3. Coagulation/flocculation

When the pH is 8-11, adding alkaline metal ions such as Ca2+ and Mg2+ to the kaolin slurry can selectively coagulate iron and titanium impurities, and then use weak anion polyelectrolyte for selective flocculation. This process requires pulp concentration to be lower than 20%, and dewatering is required for subsequent operations.

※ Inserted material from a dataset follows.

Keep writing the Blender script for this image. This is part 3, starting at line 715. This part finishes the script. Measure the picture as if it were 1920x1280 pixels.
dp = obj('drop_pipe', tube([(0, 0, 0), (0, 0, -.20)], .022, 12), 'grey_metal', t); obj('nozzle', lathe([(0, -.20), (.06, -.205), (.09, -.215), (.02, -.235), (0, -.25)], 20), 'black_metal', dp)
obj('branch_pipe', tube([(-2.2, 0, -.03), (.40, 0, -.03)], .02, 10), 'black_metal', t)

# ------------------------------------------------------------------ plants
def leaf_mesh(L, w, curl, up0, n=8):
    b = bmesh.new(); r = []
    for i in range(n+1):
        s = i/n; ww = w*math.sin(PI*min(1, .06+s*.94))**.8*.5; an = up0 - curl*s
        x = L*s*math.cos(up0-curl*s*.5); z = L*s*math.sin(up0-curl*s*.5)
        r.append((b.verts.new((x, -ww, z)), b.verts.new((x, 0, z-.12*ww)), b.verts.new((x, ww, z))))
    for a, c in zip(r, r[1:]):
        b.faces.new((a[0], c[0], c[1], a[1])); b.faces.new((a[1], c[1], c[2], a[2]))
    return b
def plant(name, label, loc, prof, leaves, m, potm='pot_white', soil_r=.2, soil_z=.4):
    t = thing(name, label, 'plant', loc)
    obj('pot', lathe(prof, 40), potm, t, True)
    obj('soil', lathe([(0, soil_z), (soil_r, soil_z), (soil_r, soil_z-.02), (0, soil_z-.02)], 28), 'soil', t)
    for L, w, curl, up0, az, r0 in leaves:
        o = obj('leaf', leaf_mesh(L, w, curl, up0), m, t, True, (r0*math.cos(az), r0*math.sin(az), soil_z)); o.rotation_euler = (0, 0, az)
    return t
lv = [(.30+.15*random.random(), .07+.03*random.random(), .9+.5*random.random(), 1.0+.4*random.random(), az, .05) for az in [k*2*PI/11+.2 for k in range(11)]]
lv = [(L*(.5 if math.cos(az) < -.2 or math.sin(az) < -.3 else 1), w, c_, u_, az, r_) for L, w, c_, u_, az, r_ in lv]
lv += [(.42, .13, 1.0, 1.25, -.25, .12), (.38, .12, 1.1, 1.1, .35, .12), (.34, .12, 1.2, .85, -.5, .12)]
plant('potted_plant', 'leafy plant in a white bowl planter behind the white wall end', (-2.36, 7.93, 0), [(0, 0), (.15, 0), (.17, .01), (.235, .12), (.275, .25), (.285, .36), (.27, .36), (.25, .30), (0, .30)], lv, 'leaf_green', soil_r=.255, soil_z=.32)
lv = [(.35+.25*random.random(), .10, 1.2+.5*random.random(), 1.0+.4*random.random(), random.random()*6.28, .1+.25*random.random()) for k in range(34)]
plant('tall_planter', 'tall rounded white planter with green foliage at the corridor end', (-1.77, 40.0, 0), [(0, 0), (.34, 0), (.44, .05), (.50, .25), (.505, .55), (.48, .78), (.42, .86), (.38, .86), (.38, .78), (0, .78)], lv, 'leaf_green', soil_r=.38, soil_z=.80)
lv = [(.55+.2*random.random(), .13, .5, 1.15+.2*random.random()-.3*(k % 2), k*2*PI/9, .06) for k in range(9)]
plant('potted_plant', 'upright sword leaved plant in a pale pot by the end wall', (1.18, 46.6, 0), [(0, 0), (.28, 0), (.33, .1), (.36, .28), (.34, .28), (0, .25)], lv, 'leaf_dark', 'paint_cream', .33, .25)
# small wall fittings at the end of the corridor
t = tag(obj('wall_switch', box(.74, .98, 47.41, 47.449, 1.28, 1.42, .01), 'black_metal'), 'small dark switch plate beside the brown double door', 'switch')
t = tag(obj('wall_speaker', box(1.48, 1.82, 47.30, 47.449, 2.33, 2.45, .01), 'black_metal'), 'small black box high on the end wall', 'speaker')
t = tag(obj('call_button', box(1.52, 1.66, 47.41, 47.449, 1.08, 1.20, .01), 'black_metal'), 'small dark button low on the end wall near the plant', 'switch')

Also, Selective flocculation of kaolin can be carried out with polymer flocculants. The kaolin particles flocculate with each other and settle to the bottom, and the iron and titanium impurities are reddish-brown in the upper suspension due to the fine particles. Most of the iron and titanium impurities can be removed by removing the upper suspension, and then treated by other beneficiation methods (such as magnetic separation) to obtain high-quality kaolin.

4. Flotation

The flotation method mainly uses the difference in physical and chemical properties of the surface between gangue minerals and kaolin to treat kaolin ore with more impurities and lower whiteness, and remove its iron, titanium, and carbon impurities. The commonly used flotation methods mainly include the ultra-fineness flotation method and the double-liquid layer flotation method.

A. Ultra-fineness flotation method

The ultra-fineness flotation method mainly uses mineral carriers to capture fine mineral impurities to be sorted. It can handle minerals smaller than 3μm (less than 0.5um accounts for 50%), such as kaolin often contains anatase, and its particle size is generally less than 1um. Commonly used carriers are limestone, calcite, fluorite, silica, barite, and sulfur, which generally need to be ground to -325 mesh (less than 50um).

B. Double-layer flotation method

The double-layer flotation method adopts a flotation method that does not use a carrier to remove minerals such as titanium impurities. It can be used for flotation purification of finer kaolin (particles less than 2um are more than 80%).

The above are four common kaolin beneficiation and iron removal processes. Before selecting a specific process, the chemical composition and iron occurrence state of the kaolin ore should be determined first, and then a single or combined kaolin beneficiation and iron removal process should be adopted according to the difference in the properties of the ore to obtain the ideal iron removal effect and good iron removal. Kaolin quality.